English councils went on a massive £6.6bn commercial property spending spree over the past three years, buying office buildings and shopping centres to offset the impact of government funding cuts, the public spending watchdog has revealed. 

The scale of the rush to acquire revenue-generating investments to fund council services has left many local authorities potentially badly exposed in the event of an economic recession or a property crash, the National Audit Office (NAO) said. Between 2016 and 2019, councils spent £3.1bn buying office developments, £2.3bn on retail property, including £759m on shopping centres, and nearly £1bn on industrial property – a 14-fold increase on the previous three years.

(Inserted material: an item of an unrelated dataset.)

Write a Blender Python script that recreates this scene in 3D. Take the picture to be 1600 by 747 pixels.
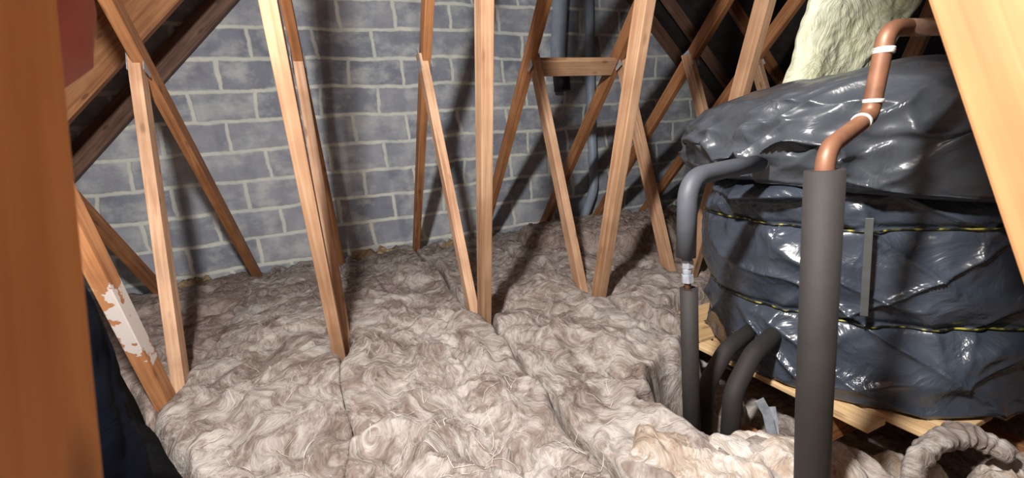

The chair-elect of the cross-party Commons public accounts committee, Meg Hillier MP, warned that the austerity-fuelled property investment boom raised “serious alarm bells” and called for ministers to take steps to minimise risks to taxpayers. 

Councillor Richard Watts, chair of the Local Government Association’s resources board, said £16bn of cuts since 2010 had stretched councils to the limit: “Councils have faced a choice of either accepting funding reductions and cutting services – such as care for older and disabled people, protecting children, reducing homelessness, fixing roads and collecting bins – or making investments to try and protect them.” 

Although the Treasury increased the cost of council borrowing last year, it is unlikely to significantly arrest the trend. A survey of councils earlier this month found 66% said they will become more reliant on income from commercial investments in the future and 75% planned to increase their level of borrowing.